Se os três primeiros capítulos do livro de Guiomar de Grammont voltam-se mais à biografia (lacunar) e à constituição do mito do artista genial a partir dessas caracterizações biográficas e interesses diversos, o capítulo quarto inicia uma discussão mais pormenorizada sobre a produção do Aleijadinho que, se já havia sido evocada nos capítulos anteriores – dada a vinculação sempre estabelecida entre autor e obra – começa então a ser tratada com mais detalhamento. O pressuposto da autora, enunciado já no primeiro parágrafo do capítulo, é o de que técnicos e historiadores da arte, via-de regra, operam “sem questionar a historicidade das categorias nas quais se baseiam para construir seus objetos. Fundamentando-se em pressupostos como ‘estilo’, ‘autoria’, ‘diretos autorais’ etc., os críticos costumam analisar obras de tempos e lugares diferentes do seu, aplicando, anacronicamente, categorias de análise contemporâneas.”
A noção de autoria – cujas origens Foucault supõe radicadas no final do século XVIII e início do século XX e que Chartier, preenchendo as lacunas cronológicas deixadas por Foucault, fixa no começo do século XVIII – pressupõe a construção de um autor que, de alguma forma, teria a prerrogativa de propriedade em relação a sua obra. Ainda que atualmente a idéia de autoria – em vários campos, mas principalmente no da arte, onde autoria está diretamente vinculada à questão financeira – nos seja usual, ela só é consolidada no século XVIII, embora tenha começado a desenhar-se na idade média (“com o revivescimento das cidades [e] a conseqüente formação das corporações de ofícios”) e fortalecida durante o Renascimento. Certamente a autoria encontra ressonância e tem sua importância maximizada num mundo que transforma tudo em mercadoria. Os ateliers mineiros do século XVIII, entretanto, funcionavam como uma coletividade produtora de obras cuja execução era “arrematada” em leilões pelos mestres desses núcleos que congregavam os mais distintos artesãos. Dessa feita, os mestres coloniais seriam bons negociantes, mas não necessariamente os artistas mais hábeis de sua corporação. Sem ater-se a esses “pormenores”, a atribuição de obras ao Aleijadinho passou a ser feita a partir de um suposto “estilo próprio”, categoria bastante interessante ao ideal onipresente de destacar, dentre a multidão de artífices mineiros, os criadores originais e, dentre eles, o genial criador dentre os criadores. Do estilo Aleijadinho, segundo os críticos, destacam-se, “além dos polegares na mesma posição dos outros dedos, /…/ os olhos amendoados, o furo no queixo, o nariz afilado com as ventas bem marcadas, as maçãs salientes do rosto; os bigodes e a barba bem delineados, apontando para baixo, barba partida no queixo /…/ etc.” O estilo é a norma a partir da qual todo o resto é definido como mesmice e vulgaridade. A discussão sobre os parâmetros que dariam conta da autenticidade da obra, assentados em princípios anacrônicos, despreza tanto as lacunas documentais relativas às obras quanto despreza as condições reais de produção à época: “em um tempo em que a locomoção de uma cidade a outra não era nada fácil, Aleijadinho teria trabalhado em cerca de trinta igrejas em diversas cidades de Minas, e realizado um número incalculável de pequenas imagens, oratórios, castiçais etc. Quantos artífices anônimos não se ocultam sob a sombra desse mito?”.

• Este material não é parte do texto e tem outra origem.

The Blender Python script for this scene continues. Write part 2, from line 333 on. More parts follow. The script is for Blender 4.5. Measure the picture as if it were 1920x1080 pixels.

Junto aos critérios de autoria e estilo surge, para os historiadores da arte, a difícil questão da originalidade. Estudos sobre Manoel da Costa Ataíde mostram claramente que a originalidade não era um critério a nortear os trabalhos dos artífices coloniais. Há evidências eloqüentes quanto à existência de modelos prévios, gravuras e desenhos comercializados e/ou disponíveis em bíblias e outras obras. A originalidade do Aleijadinho – defendida chamando à cena seu autodidatismo, suas limitações físicas, a enorme produção em um período de tempo tão exíguo – sempre foi uma prova de sua genialidade. Há que se considerar, entretanto, que não há prática – artística ou qualquer que seja – genuinamente autóctone, e as evidências face às cópias e emulações naturais à artesania colonial levaram a uma redefinição no conceito de originalidade de modo a perpetuar mitos de genialidade artística: aos originais, o artista genuinamente genial agrega características próprias, que definem a arte nacional frente aos modelos importados. As igrejas de Aleijadinho, por exemplo, seriam “borromínicas”, mas sua apropriação do estilo seria nova e consistiria em algo totalmente diferenciado.
“Em sua definição contemporânea” – afirma Chartier logo na apresentação do livro – “a obra [de arte] supõe a originalidade da expressão, fortes relações entre as experiências do artista e suas criações e a inalterável propriedade do criador sobre os produtos de sua imaginação. É sobre tais categorias que, a partir do século XIX, foram escritas as histórias da literatura, da pintura e da escultura”. Aplicadas anacronicamente à produção artística de um escultor (ou de vários escultores) mineiro do século XVIII, esses postulados vão se conformando para sustentar a genialidade de um personagem intencionalmente constituído para louvar a nação e provê-la com uma identidade. Na confluência desses fatores tantos surge um Aleijadinho inventado a partir de documentos que, ao mesmo tempo, servem para diferentes fins, “na medida em que se imponha a eles a interpretação desejada”. Constrói-se, pois, o Aleijadinho, e tal construção – alerta Chartier – atua como um silogismo: “Aleijadinho é o escultor barroco por excelência; o barroco é a expressão mais completa da identidade brasileira; portanto, o barroco é a nação brasileira em sua essência e Aleijadinho seu profeta, reconhecido como tal pelo Estado e suas instituições. Guiomar de Grammont retira (como se diz em relação à restauração de um quadro) as diferentes camadas de verniz depositadas sobre o traço histórico do Aleijadinho”.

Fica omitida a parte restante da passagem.